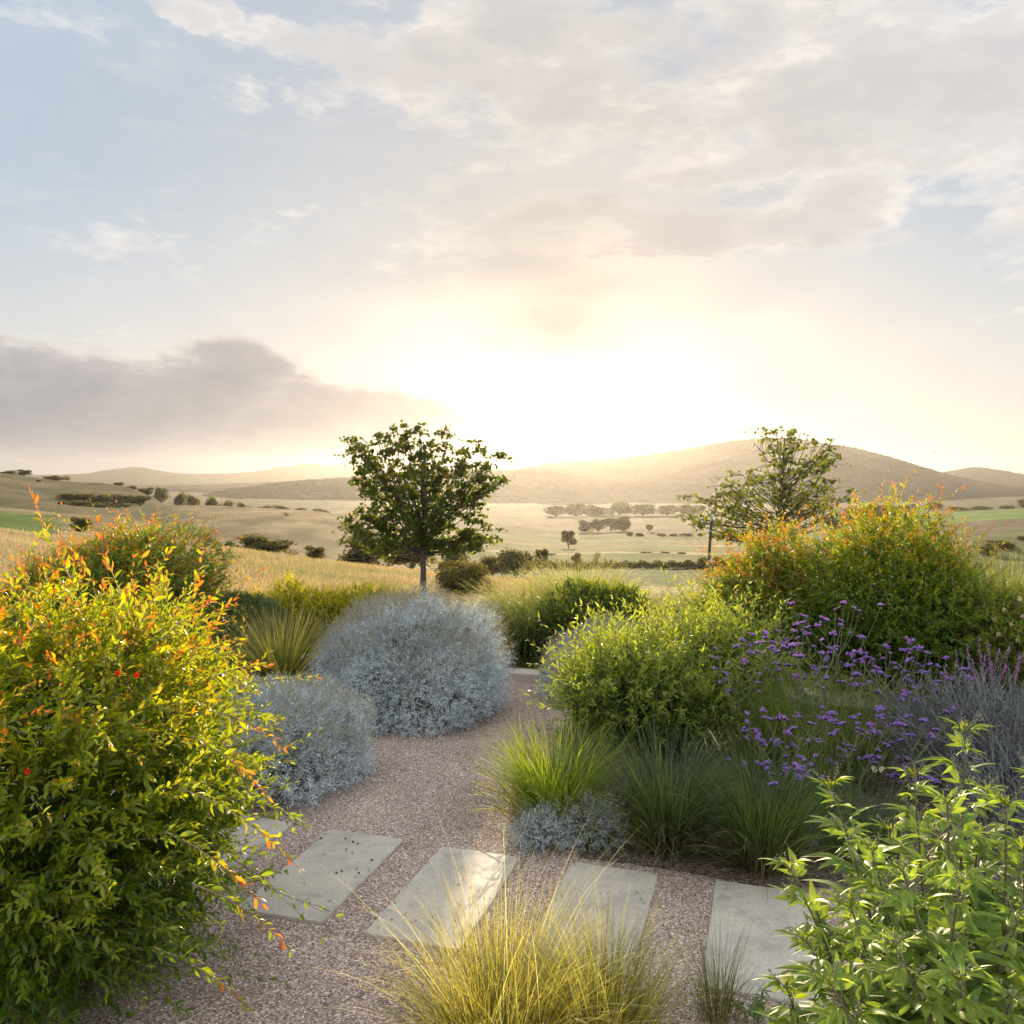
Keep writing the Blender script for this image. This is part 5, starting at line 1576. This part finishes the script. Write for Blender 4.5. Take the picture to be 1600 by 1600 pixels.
# scrub on the left hills
SCR = [(38, 753, 22, 16, 440, 'e', 'round dark tree on the crest of the upper left hill'), (106, 764, 20, 16, 440, 'thin', 'open wind-bent tree on the upper left hill slope'), (90, 763, 30, 8, 440, 'd', 'low scrub at the foot of the wind-bent tree'),
       (14, 741, 24, 6, 455, 'd', 'low scrub at the photo edge on the left hill crest'), (80, 748, 24, 5, 455, 'd', 'flat scrub on the crest between the two hill trees'), (186, 763, 18, 9, 460, 'e', 'dark bush where the upper left hill dips'),
       (60, 770, 9, 6, 400, 'e', 'tiny lone bush on the shaded left slope'), (205, 766, 18, 7, 470, 'd', 'low bush right of the dip'), (228, 772, 26, 10, 470, 'e', 'bush at the head of the scrub band'), (252, 772, 22, 12, 470, 'a', 'tallest bush at the right end of the scrub band'),
       (280, 774, 18, 7, 480, 'd', 'low bush just past the scrub band'), (302, 776, 22, 6, 480, 'd', 'flat bush beyond the scrub band, left'), (330, 779, 24, 6, 480, 'd', 'flat bush beyond the scrub band, right'),
       (105, 785, 34, 14, 330, 'd', 'broad bush at the left of the scrub band'), (132, 787, 36, 16, 330, 'b', 'second bush of the scrub band'), (162, 789, 40, 16, 330, 'd', 'third bush of the scrub band'), (192, 788, 38, 15, 335, 'e', 'fourth bush of the scrub band'),
       (220, 786, 34, 13, 340, 'b', 'fifth bush of the scrub band'), (125, 800, 40, 13, 300, 'e', 'lower left bush of the scrub band'), (155, 798, 40, 10, 300, 'd', 'lower middle bush of the scrub band'), (98, 803, 16, 9, 290, 'd', 'small bush below the scrub band'), (188, 797, 30, 8, 310, 'd', 'lower right bush of the scrub band'),
       (125, 828, 34, 20, 130, 'e', 'bushy green shrub behind the left pomegranate top'), (448, 815, 14, 13, 270, 'thin', 'small bare tree alone on the golden hillside')]
for px, py, w_, h_, D, k_, lab in SCR:
    far_tree(k_, px, py, w_ * 1.15, h_ * 1.15, D, lab, HG if D < 345 and D > 280 else 'lone bushes on the left hills', 'scrub_bush', 'bush')

ORD = ['first', 'second', 'third', 'fourth', 'fifth', 'sixth', 'seventh', 'eighth', 'ninth', 'tenth', 'eleventh', 'twelfth']
rr_ = np.random.default_rng(31)
for lab, grp, pts in (('{} bush from the left along the far field edge right of the lone tree', 'bushes along the far field edge', [(985, 836, 14, 5, 540), (1000, 837, 18, 4, 540), (1034, 838, 20, 6, 540), (1052, 838, 12, 5, 540), (1072, 839, 22, 5, 540), (1096, 839, 16, 6, 540), (1120, 840, 24, 5, 540), (1150, 840, 20, 6, 540)]),
                      ('{} dark tree from the left in the belt at the foot of the big hill', 'belt of trees at the foot of the big hill', [(868, 799, 40, 9, 1050), (900, 798, 36, 11, 1050), (932, 797, 44, 10, 1050), (968, 797, 40, 12, 1050), (1004, 797, 44, 11, 1050), (1042, 797, 40, 9, 1050), (1080, 797, 46, 9, 1050), (1250, 797, 50, 10, 1050), (1420, 796, 40, 9, 1050), (1460, 796, 40, 10, 1050)]),
                      ('{} bush from the left on the line behind the golden hillside', 'scrub line behind the golden hillside', [(352, 788, 26, 7, 500), (382, 791, 30, 8, 500), (412, 794, 26, 7, 500), (440, 797, 34, 8, 500), (470, 801, 30, 8, 500), (500, 805, 34, 8, 500)]),
                      ('{} low bush from the left along the near valley track', 'bushes along the near valley track', [(846, 872, 16, 6, 250), (862, 870, 14, 5, 255), (1010, 868, 20, 5, 260), (1040, 866, 14, 4, 265), (1065, 868, 18, 5, 260)])):
    for k_, (px, py, w_, h_, D) in enumerate(pts):
        far_tree(('d', 'e', 'b', 'a')[int(rr_.integers(4))], px, py, w_ * rr_.uniform(0.9, 1.3), h_ * rr_.uniform(0.9, 1.4), D, lab.format(ORD[k_]), grp, 'field_bush', 'bush')

# ------------------------------------------------------------------ dry grass of the slope below the garden
dg = MB()
n = 130000
D = np.exp(rng.uniform(math.log(15.5), math.log(80), n))
px = rng.uniform(-60, 1700, n)
px = np.where(rng.random(n) < 0.6, rng.uniform(300, 900, n), px)
z = ground_z(px, D)
x = (px - 800) * D / FPX
dens = vnoise(x, D, 3.0, 8.0, 2)
keep = (rng.random(n) < 0.55 + 0.6 * dens) & ((px < 840) | (D < 30))
px, D, z, x = px[keep], D[keep], z[keep], x[keep]; n = len(D)
green = np.clip(vnoise(x, D, 7.0, 4.0, 2) * 1.5 + 0.22 + 0.5 * sstep(px, 850, 1000), 0, 1)
L = rng.uniform(0.14, 0.40, n)
C = lerp((0.25, 0.185, 0.095), (0.45, 0.35, 0.19), rng.random(n) ** 1.3) * (1 - green[:, None]) + green[:, None] * lerp((0.17, 0.18, 0.06), (0.30, 0.27, 0.10), rng.random(n))
dg.inst(leaf_t(2, 0.050, 0.3, 0.1, 0.25), np.stack([x, D, z - 0.02], 1), nrm(rng.normal(0, 0.30, (n, 3)) + np.array((0.1, 0, 1.0))), unit(n), np.stack([L, L * (0.6 + D / 40), L], 1), C)
o = dg.build('dry_grass', M_DRY); tag(o, 'tall dry golden grass covering the slope below the garden', 'grass', None, 'stuff')
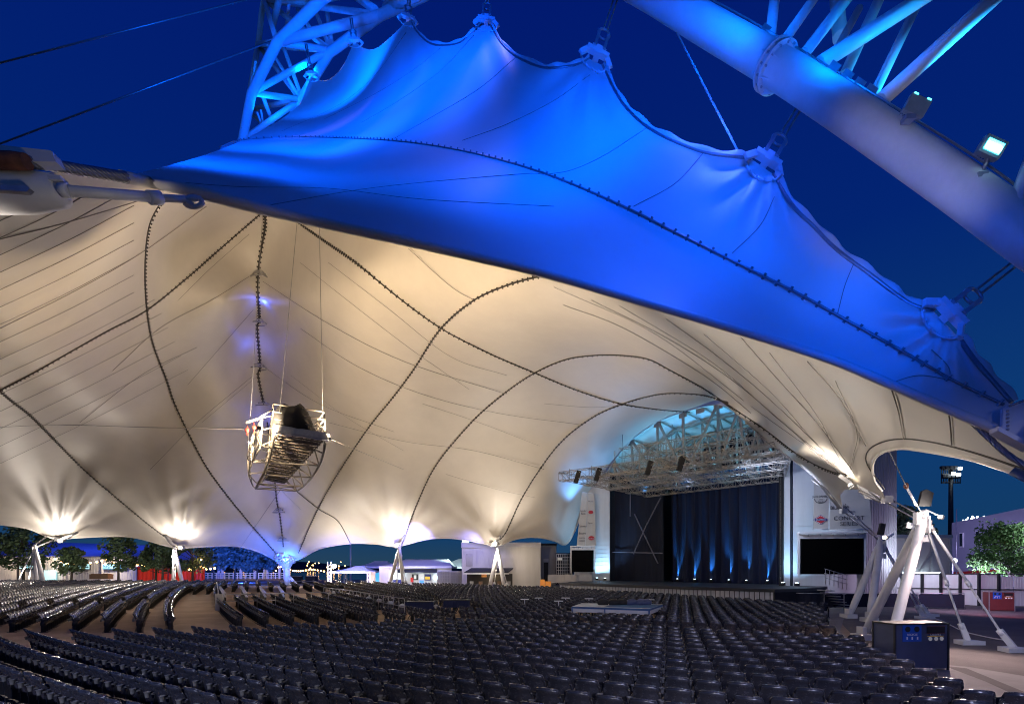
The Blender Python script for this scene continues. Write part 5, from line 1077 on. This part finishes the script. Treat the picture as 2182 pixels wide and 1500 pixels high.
# ---------------- tents and kiosk
def hip_tent(x0, x1, ye, ya, xa0, xa1, Y, dep, label, legs=True, m='canopy', group='peaked canopy tents', val=4):
    o = thing('canopy_tent', label, 'tent', tuple(P((x0 + x1) / 2, 1242, Y)), group)
    a, b = P(x0, ye, Y), P(x1, ye, Y); c, d = a + Vector((0, dep, 0)), b + Vector((0, dep, 0)); ra, rb = P(xa0, ya, Y) + Vector((0, dep / 2, 0)), P(xa1, ya, Y) + Vector((0, dep / 2, 0))
    n = 8; mb = MB()
    def sag(p, q, r, s): rows = []; [rows.append([(p.lerp(q, i / n)).lerp(s.lerp(r, i / n), j / 4) - Vector((0, 0, .12 * math.sin(math.pi * j / 4))) for i in range(n + 1)]) for j in range(5)]; mb.grid(rows)
    sag(a, b, rb, ra); sag(d, c, ra, rb); sag(c, a, ra, ra); sag(b, d, rb, rb); mb.build('canopy', m, o)
    mb = MB(); h = val / F * Y
    for p, q in ((a, b), (b, d), (c, a)): mb.slab([p - Vector((0, 0, h)), q - Vector((0, 0, h)), q, p], .03)
    mb.build('valance', m, o)
    if legs:
        for p in (a, b, c, d):
            mb = MB(); g_ = Vector((p.x, p.y, GZ(p.y)))
            truss(mb, g_ + Vector((0, 0, 0)), g_ + Vector((.01, 0, 0)), .01, .01, 1, .01) if False else None
            for sx in (-.16, .16):
                for sy in (-.16, .16): mb.bar(g_ + Vector((sx, sy, 0)), p + Vector((sx, sy, 0)), .07)
            nn = int((p.z - g_.z) / .5)
            for k in range(nn): mb.bar(g_ + Vector((-.16 if k % 2 else .16, -.16, k * .5)), g_ + Vector((.16 if k % 2 else -.16, -.16, k * .5 + .5)), .05)
            mb.build('leg', 'white', o)
    return o
ht = hip_tent(702, 786, 1217, 1205, 742, 762, 62, 6, 'blue-lit flat canopy tent on lattice legs beside a bright lamp')
spot(P(742, 1195, 58), P(745, 1212, 64), 1300, (.05, .12, 1), 120, .9, .3, ht); spot(P(745, 1190, 60), P(745, 1215, 66), 1820, (.04, .1, 1), 140, .9, .3, ht)
lt = thing('lamp_post', 'bright lamp on a lattice post at the corner of the blue tent', 'lamp', tuple(P(700, 1245, 60)))
mb = MB(); 
for sx in (-.2, .2): mb.bar(P(702, 1245, 60) + Vector((sx, 0, 0)), P(702, 1196, 60) + Vector((sx, 0, 0)), .07)
for k in range(6): mb.bar(P(702, 1243 - k * 7, 60) + Vector((-.2 if k % 2 else .2, 0, 0)), P(702, 1236 - k * 7, 60) + Vector((.2 if k % 2 else -.2, 0, 0)), .05)
mb.build('lattice_post', 'white', lt); MB().tube([P(702, 1205, 60), P(712, 1206, 59.7)], .05, 6).build('arm', 'white', lt); MB().sphere(P(712, 1206, 59.5), .26, 12, 8).build('lamp_lens', 'lens', lt)
point(P(712, 1207, 58.6), 1300, (1, .88, .72), .25, lt)
hip_tent(760, 832, 1206, 1194, 784, 812, 70, 7, 'pale peaked tent behind the blue-lit one', False)
ht2 = hip_tent(808, 962, 1206, 1190, 850, 948, 64, 8, 'large white kiosk tent with purple-lit roof', False)
hip_tent(930, 1000, 1207, 1189, 972, 984, 70, 6, 'small white peaked tent with glowing greenish roof beside the service building', False)
spot(P(885, 1130, 56), P(880, 1198, 67), 4200, (.22, .22, 1), 90, .9, .3, ht2); spot(P(965, 1175, 66), P(970, 1196, 71), 1300, (.7, 1, .8), 120, .9, .3, ht2)
pl_ = thing('light_pole', 'slim pale lamp pole standing behind the blue tent', 'pole', tuple(P(747, 1240, 80))); MB().tube([P(747, 1240, 80), P(747, 1158, 80)], [.16, .12], 8).build('shaft', 'platwhite', pl_)
MB().box(P(747, 1157, 80), (.5, .5, .2)).build('lamp_head', 'steel', pl_)
ki = thing('drinks_kiosk', 'white kiosk wall with dark awning, posters and vending machines', 'kiosk', tuple(P(890, 1245, 64)))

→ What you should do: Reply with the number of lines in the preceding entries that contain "This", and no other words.

→ Result below: 2